I put “ready for production” in quotes, because “ready” depends on what you mean by “production,” that is, what your particular production requirements are. In my opinion, it was more than ready for the production of the hackathon solution that I wanted to develop. And even with 20/20 hindsight, adopting p5-mop was a good call. And if I could have adopted feature 'signatures', I should have done that, too.

The biggest problem I experienced is unfortunately one of the banes of Perl syntax sugar: bad error messages. With the signatures module, I would commonly wrestle with completely useless and meaningless syntax errors, on so-not-the-correct line numbers, that would be solved, for example, by removing the underscores from formal parameter names. (I don’t even remember how I figured that out. I’ve kinda blocked it from my memory.)

Porting to feature 'signatures' seems to have improved the situation a little, but unfortunately still not enough.

After making the changeover, I encountered “Too few arguments for subroutine at lib/Data/Dedup/Engine.pm line 373.” The actual problem was that the code at line 429 included the following function call:

_block( $object, $!blocking, \($!_blocks_by_key) );

And this function call is actually correct, except that _block was declared thusly on line 369:

sub _block($object, $blocking_subs, $r_blockslot, $keys)

That is, _block is called with one fewer actual parameter than formal parameters. This was not a problem with the signatures module, because it simply defaults extra formal parameters to undef. With feature 'signatures', I needed to make the default explicit… which is probably a good thing.

sub _block($object, $blocking_subs, $r_blockslot, $keys=undef)

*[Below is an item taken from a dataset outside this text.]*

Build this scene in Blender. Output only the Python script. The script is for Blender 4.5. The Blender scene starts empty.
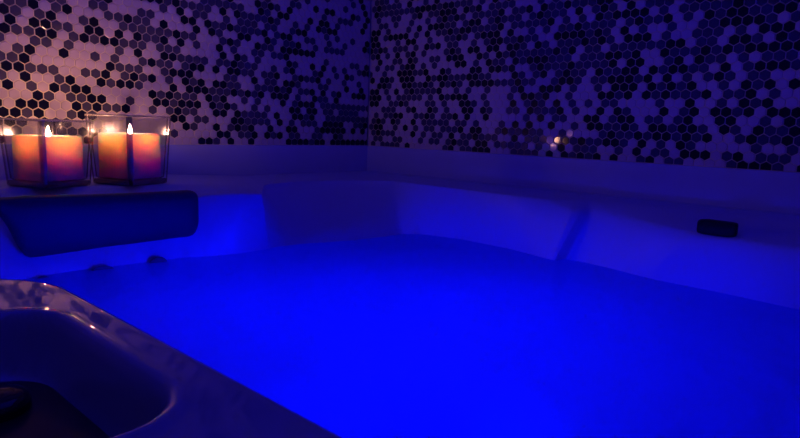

So the error was correct. But the line number was completely wrong. And the error message didn’t really give me the information I needed to understand what really went wrong. Ideally, it should have said something like: “Too few arguments calling subroutine _block at lib/Data/Dedup/Engine.pm line 429.”

Other more minor quibbles: mop and signatures don’t play nice with syntax highlighters (but that’s to be expected). They don’t play nice with perlcritic. (Yeah, well, what does?) Pod::Coverage doesn’t work with mop (yet?).

The internal mop data structures used much more RAM than I expected. This seems to be because they use an additional layer of indirection for each construct they store. That is, an internal mop hash will contain a reference that refers to another reference that then finally refers to the actual object associated with that slot in the hash. When you have lots and lots of objects, such as I did during some of the hackathon tests, those extra references add up fast, using up RAM along the way.

There’s also the issue of speed. But although mop is certainly slower than more primitive Perl, it’s not lethargic, even in this early stage, and I was able to get decent performance out of it. So as with anything, you have to weigh low-level performance against other design considerations. But even if mop were not to improve further, it would still be a useful tool to have in the toolbox.